James Webb Telescope Reveals Intricate Networks of Gas, Dust in Nearby Galaxies

The famous James Webb Telescope has done a marvelous job capturing the images of the NGC 1433 spiral galaxy filled with arms of young stars which has created visible changes in the clouds of dust and gas around them. This image was taken in a collaboration which was led by almost 100 scientists at Physics At High Angular Resolution in Nearby Galaxies(PHANGS).

James Webb Telescope used its Mid Infrared Instrument (MIRI) to capture the images of 19 spiral galaxies for the program PHANGS. MIRI is better than most instruments as it can penetrate and produce an image through gas and dust clouds that are not possible in any other type of imaging method.

The quest to capture the images of young stars growing remained unfulfilled until James Webb Telescope. According to one of the members of PHANGS from Ohio, Adam Leroy, PHANGS used NASA’s Hubble Space Telescope, Very Large Telescope’s Multi Unit Spectroscopic Explorer, and The Atacama Large Millimetre or Submillimeter Array at various wavelength positions of ultraviolet, radio, and optic but has never penetrated to see the image of the lifecycle of stars.

MIRI has made it possible for the dust and gas in the interstellar medium to capture the light and reflect it back to the infrared, thus giving the image of young stars on the spiral arms of galaxies. These images have made the researchers of PHANGS really excited as they are coming across unseen details of the galaxy, like glowing cavities of dust and gas bubbles.

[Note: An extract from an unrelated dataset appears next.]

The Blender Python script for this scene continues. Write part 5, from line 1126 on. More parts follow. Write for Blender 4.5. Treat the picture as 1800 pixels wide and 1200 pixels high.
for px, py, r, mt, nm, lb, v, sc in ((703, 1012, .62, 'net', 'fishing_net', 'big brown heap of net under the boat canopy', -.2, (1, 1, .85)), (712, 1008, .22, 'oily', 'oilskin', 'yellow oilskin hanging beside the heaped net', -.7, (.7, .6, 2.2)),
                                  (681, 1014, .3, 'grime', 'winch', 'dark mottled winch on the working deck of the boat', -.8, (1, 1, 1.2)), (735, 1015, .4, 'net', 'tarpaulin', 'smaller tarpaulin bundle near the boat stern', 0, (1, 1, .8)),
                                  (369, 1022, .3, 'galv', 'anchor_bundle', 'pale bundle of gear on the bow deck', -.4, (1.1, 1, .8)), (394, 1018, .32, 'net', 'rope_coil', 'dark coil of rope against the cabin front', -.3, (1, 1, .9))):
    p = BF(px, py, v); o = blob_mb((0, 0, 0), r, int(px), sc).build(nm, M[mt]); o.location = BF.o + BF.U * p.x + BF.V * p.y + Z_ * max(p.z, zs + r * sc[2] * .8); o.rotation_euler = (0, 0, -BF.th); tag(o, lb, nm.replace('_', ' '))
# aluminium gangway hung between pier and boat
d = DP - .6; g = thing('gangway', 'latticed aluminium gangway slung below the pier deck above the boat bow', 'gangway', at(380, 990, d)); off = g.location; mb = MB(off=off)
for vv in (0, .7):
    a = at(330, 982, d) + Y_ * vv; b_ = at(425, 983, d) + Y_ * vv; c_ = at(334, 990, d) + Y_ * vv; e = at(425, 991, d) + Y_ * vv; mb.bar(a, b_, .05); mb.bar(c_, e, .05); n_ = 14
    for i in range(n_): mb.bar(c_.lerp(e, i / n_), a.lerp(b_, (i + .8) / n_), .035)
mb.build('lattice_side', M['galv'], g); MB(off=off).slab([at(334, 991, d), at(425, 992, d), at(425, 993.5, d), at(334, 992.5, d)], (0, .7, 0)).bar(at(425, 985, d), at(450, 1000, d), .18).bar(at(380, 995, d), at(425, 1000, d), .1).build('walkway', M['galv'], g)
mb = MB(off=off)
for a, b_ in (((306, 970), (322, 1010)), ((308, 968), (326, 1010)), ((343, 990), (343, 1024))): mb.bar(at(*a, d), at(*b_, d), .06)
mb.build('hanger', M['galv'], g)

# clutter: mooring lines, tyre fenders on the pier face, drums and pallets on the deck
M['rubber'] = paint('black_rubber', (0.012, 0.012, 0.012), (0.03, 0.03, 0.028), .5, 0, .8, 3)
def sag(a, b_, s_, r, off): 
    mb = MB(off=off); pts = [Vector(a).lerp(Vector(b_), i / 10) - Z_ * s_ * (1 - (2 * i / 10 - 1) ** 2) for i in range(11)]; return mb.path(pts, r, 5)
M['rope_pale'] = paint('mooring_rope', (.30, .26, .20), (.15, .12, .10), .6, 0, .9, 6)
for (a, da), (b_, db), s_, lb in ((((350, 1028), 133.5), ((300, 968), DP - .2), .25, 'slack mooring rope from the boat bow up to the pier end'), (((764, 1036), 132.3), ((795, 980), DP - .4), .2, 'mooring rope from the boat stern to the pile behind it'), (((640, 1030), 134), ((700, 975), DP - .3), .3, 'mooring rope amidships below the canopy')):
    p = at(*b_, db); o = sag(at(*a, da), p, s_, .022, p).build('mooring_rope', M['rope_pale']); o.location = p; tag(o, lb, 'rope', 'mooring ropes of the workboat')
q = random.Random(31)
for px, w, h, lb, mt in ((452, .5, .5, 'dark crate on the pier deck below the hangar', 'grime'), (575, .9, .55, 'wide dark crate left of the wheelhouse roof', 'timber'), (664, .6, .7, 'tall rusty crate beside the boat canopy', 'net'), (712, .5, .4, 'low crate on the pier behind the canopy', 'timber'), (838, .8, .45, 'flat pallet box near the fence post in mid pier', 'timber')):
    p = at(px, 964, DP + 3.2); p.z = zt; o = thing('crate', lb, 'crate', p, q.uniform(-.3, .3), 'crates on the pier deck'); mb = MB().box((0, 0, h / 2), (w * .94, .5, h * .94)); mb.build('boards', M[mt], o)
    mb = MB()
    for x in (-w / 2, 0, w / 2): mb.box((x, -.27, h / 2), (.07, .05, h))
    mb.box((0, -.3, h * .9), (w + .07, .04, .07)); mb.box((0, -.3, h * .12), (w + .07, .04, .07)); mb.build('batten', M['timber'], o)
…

Karin Sandstorm of the University of California, also a PHANGS member, gave his opinion too. He said that images that were dark while observing in the Hubble Space Telescope are lit up in this instrument because of infrared. The dust present in the interstellar is absorbing the light from the young stars and reflecting it back on the instrument. In this way, the delicate and detailed network of dust and gas is visible.

These images have deepened the interest of scientists in observing the galaxy in the interstellar medium using MIRI. This James Webb Telescope, along with the MIRI instrument, clicks images of galaxies in a much more defined way than any other telescope. Scientists believe that it will help them to observe the journey of the stars better, starting from how they were born to how they imprint themselves in the interstellar medium.